Your experience is not what Paul is talking about. Wait until your kids grow up, and your current suburb has a 3x price increase relative to inflation, and your kids want a starter house. When they end up buying 70 miles away from KC and commuting to downtown, you'll see the dilemma already starting in places like SF, LA, Chicago, Denver, Atlanta, etc...
... And silly me is just now understanding that the article was a commute of an hour BY CAR each way ...
I haven't driven to my job since May 25th, and it was a few months prior to that when I drove before.
My bad, in that case. An hour by bike really seems pleasant to me.

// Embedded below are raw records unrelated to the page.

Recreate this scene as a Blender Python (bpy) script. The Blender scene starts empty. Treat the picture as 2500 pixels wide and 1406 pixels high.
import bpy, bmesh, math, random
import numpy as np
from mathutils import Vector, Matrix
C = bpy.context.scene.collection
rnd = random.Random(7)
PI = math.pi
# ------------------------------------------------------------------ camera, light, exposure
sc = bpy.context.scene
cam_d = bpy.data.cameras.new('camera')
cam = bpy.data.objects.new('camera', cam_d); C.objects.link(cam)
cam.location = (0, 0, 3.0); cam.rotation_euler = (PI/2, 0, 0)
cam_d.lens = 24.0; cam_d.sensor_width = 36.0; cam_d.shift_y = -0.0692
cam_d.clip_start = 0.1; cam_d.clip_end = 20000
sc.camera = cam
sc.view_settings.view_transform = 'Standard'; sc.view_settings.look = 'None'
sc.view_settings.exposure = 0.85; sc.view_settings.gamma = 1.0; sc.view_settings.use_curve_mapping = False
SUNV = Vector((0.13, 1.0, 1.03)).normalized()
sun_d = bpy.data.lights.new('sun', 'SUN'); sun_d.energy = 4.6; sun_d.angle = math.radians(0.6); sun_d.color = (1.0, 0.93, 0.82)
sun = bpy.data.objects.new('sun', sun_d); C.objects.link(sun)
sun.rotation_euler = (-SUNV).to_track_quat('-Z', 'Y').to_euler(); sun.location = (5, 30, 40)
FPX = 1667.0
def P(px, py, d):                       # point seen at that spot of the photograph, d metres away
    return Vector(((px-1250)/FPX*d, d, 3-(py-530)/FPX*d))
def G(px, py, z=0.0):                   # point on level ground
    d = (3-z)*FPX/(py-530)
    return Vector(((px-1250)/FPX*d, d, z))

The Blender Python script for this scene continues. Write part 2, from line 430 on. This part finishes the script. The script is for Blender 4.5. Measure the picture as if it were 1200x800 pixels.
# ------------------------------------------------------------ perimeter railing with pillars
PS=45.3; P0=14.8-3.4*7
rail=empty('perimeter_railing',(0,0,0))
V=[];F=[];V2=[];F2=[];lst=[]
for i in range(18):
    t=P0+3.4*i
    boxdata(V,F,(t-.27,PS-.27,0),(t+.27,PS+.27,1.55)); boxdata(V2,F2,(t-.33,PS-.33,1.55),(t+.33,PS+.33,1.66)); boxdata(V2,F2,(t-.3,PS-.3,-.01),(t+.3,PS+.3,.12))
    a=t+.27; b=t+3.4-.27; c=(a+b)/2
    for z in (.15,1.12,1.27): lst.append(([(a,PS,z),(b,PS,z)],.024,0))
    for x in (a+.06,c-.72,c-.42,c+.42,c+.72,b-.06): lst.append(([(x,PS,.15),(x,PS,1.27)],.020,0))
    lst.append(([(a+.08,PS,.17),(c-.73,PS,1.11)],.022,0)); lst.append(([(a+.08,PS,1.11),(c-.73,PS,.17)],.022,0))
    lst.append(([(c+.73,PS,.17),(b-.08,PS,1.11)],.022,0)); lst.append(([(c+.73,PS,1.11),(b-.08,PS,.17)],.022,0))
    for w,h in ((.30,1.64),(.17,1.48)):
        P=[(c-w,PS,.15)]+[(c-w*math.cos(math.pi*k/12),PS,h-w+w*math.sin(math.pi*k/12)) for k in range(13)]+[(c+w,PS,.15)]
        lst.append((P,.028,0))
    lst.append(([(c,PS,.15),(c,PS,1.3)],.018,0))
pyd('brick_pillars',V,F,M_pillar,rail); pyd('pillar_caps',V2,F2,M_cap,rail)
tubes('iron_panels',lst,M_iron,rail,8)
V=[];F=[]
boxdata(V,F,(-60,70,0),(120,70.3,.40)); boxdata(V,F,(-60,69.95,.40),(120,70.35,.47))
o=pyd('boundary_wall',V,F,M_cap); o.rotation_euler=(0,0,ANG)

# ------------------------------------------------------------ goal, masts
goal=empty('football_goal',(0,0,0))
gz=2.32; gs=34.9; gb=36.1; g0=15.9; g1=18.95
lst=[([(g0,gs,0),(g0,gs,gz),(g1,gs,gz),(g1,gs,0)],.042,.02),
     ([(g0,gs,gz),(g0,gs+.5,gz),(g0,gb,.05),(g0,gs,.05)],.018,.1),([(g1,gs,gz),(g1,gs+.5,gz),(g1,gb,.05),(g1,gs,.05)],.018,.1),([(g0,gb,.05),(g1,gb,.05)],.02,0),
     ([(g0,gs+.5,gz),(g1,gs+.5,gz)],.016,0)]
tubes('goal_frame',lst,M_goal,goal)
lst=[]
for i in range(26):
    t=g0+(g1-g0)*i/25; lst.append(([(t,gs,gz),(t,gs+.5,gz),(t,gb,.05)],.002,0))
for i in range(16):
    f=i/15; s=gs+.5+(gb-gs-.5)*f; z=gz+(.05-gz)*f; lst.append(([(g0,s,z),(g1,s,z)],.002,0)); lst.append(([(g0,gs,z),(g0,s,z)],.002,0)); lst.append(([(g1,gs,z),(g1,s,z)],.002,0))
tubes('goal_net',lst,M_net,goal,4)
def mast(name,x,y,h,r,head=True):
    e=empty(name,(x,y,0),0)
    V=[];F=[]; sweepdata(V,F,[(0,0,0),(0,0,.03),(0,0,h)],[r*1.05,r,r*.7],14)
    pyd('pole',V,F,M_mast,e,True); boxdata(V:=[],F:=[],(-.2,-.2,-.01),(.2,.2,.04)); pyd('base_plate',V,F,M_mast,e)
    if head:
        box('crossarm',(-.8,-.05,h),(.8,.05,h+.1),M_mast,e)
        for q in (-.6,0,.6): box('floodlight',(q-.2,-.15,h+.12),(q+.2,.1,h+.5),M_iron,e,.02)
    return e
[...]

An hour by car... Well... That sucks.
i guess what bugs me about the article, is the underlying assumptions: they're not necessarily saying housing isn't available closer-in, just that it's high-priced and in unsafe areas. if you really start to parse it, to my more paranoid side it sounds like code -- for needing to get to suburbs that are white enough! and the people who decide they really need that 2,000+ SF and a double car garage, regardless of the commute -- this is the inevitable end game. downsize and reclaim the abandoned areas closer to the center.